Formada em ballet clássico e depois de ter frequentado Artes Circenses no Chapitô, em Lisboa, Dina Costa descobriu, há três anos, numa viagem a Montreal, que as acrobacias aéreas podem juntar-se em palco a qualquer outra expressão artística. Do Canadá trouxe a experiência de atuar lado a lado com artistas de circo internacionais e a ideia de abrir a própria academia, para ensinar, desde bebés (aula baby circus) até adultos de todos os níveis (uma das alunas começou aos 50 anos). A essência do circo contemporâneo mantém-se idêntica à do tradicional – o que o torna atual é a fusão com várias técnicas, como a dança e a representação.
Impulsionador deste interesse recente pelo circo, o filme O Grande Showman, de Michael Gracey, com Hugh Jackman, Michelle Williams e Zac Efron nos principais papéis, não foi um êxito de bilheteira quando se estreou no Natal do ano passado, mas deu um empurrão à temática. “Como formador e artista, sinto que o circo tem tido cada vez mais visibilidade. Ficou mais acessível com o crescente número de aulas em horário pós-laboral”, analisa Gerald Oliveira, professor de acrobacia aérea da Escola de Artes e Ofícios do Espetáculo do Chapitô.
A projeção da ficção televisiva para a realidade, seja com a série Circo Paraíso, em exibição na RTP1, ou com a novela Alma e Coração, na SIC, desperta o interesse e o gosto pelo meio circense. E, de repente, as pessoas descobrem que têm aulas à porta de casa. Em Circo Paraíso não há cães amestrados nem música espalhafatosa, mas há palhaços, acrobatas e malabaristas para contarem uma história de mistério, que usa uma linguagem artística cheia de suspense.
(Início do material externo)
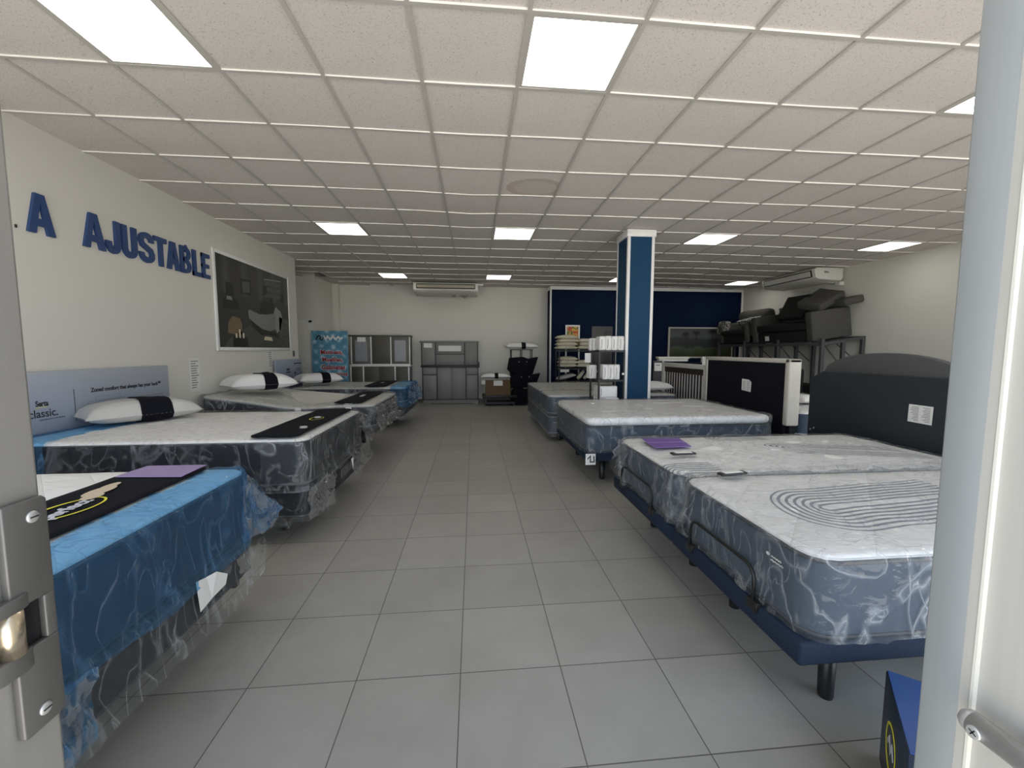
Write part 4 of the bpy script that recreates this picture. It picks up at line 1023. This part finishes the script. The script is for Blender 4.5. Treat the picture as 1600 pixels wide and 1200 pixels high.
cushion((7.28, 7.45, 2.40), .40, .4, .14, 0, -.25, 0, 'sofa', 'grey cushion flat against the wall end of the long sofa')
cushion((6.66, 10.40, 2.03), .14, .36, .34, 0, .2, 0, 'floral', 'black and white floral cushion at the far end of the loveseat')
cushion((6.78, 9.55, 2.16), .42, .45, .12, 0, -.3, 0, 'floral', 'floral cushion lying at the near end of the loveseat')

# ------------------------------------------------------------------ air conditioners
r = thing('air_conditioner', (-.7, 10.9, 3.0), 'white ceiling air conditioner with cream louvre on the back wall', 'air conditioner')
mb = MB(); P_ = [(10.45, 3.10), (10.45, 2.93), (10.50, 2.88), (11.02, 2.83), (11.05, 3.115), (10.49, 3.115)]
mb.prism([(a, b) for a, b in P_], (-1.485, 0, 0), (0, 1, 0), (0, 0, 1), (1, 0, 0), 1.605); mb.build('housing', 'acwhite', r, bevel=.012)
B(-1.41, 10.44, 2.955, .05, 10.452, 3.075).build('outlet', 'blackplastic', r); B(-1.39, 10.43, 2.98, .03, 10.445, 3.055).build('louvre', 'acgrille', r, bevel=.006)
B(-.20, 10.47, 2.90, -.06, 10.478, 2.912).build('maker_plate', 'inkgrey', r)
mb = MB(); mb.tube([(-.55, 10.85, 2.85), (-.50, 10.85, 2.81), (-.46, 10.85, 2.85)], .012, 8); mb.prism([(-.35, 2.845), (-.14, 2.845), (-.22, 2.77)], (0, 10.83, 0), (1, 0, 0), (0, 0, 1), (0, 1, 0), .03); mb.build('drain_bracket', 'inkgrey', r)
B(.12, 10.50, 3.06, .25, 10.52, 3.09).build('pipe_cover', 'white', r)
r = thing('air_conditioner', (7.0, 8.6, 3.0), 'white ceiling air conditioner above the sofa rack on the right', 'air conditioner')
P_ = [(6.86, 3.10), (6.81, 3.07), (6.85, 2.90), (6.92, 2.87), (7.40, 2.84), (7.44, 2.90), (7.44, 3.10)]
MB().prism(P_[::-1], (0, 7.72, 0), (1, 0, 0), (0, 0, 1), (0, 1, 0), 1.52).build('housing', 'acwhite', r, bevel=.012)
mb = MB(); mb.prism([(6.814, 3.055), (6.846, 2.915), (6.836, 2.913), (6.804, 3.053)], (0, 7.80, 0), (1, 0, 0), (0, 0, 1), (0, 1, 0), 1.36); mb.build('outlet', 'blackplastic', r)
mb = MB(); mb.prism([(6.808, 3.035), (6.838, 2.935), (6.822, 2.93), (6.792, 3.03)], (0, 7.83, 0), (1, 0, 0), (0, 0, 1), (0, 1, 0), 1.30); mb.build('louvre', 'acwhite', r)
MB().prism([(0, 0), (.12, 0), (.10, .02), (.06, .04), (0, .04)], (7.02, 7.719, 2.99), (1, 0, 0), (0, 0, 1), (0, -1, 0), .003).build('side_badge', 'inkgrey', r)
MB().tube([(7.3, 8.0, 2.86), (7.45, 7.95, 2.84), (7.50, 7.9, 2.86)], .018, 8).build('pipe', 'white', r, smooth=True); B(7.40, 7.75, 2.76, 7.50, 7.85, 2.83).build('drain_box', 'acwhite', r)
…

Para se prepararem para a novela Alma e Coração, que se estreou neste mês, os atores Miguel Costa, Rui M. Silva e Cláudia Vieira juntaram-se, há quatro meses, ao professor Gerald Oliveira para conhecerem o meio, trabalharem a maneira de falar com uma linguagem específica, para corrigirem a postura e conhecerem os aparelhos. “Como os três seriam atores na novela, a certa altura invertemos os papéis. Começaram a dar-me as aulas, e eu só entrava para ajudar na técnica”, explica o formador. Na apresentação da nova temporada da SIC, a atriz Cláudia Vieira fez um número de trapézio ao vivo, de um minuto e meio, exercício semelhante ao que os alunos de Gerald apresentam no final de um ano letivo. Prova superada, na ficção tal como na vida real.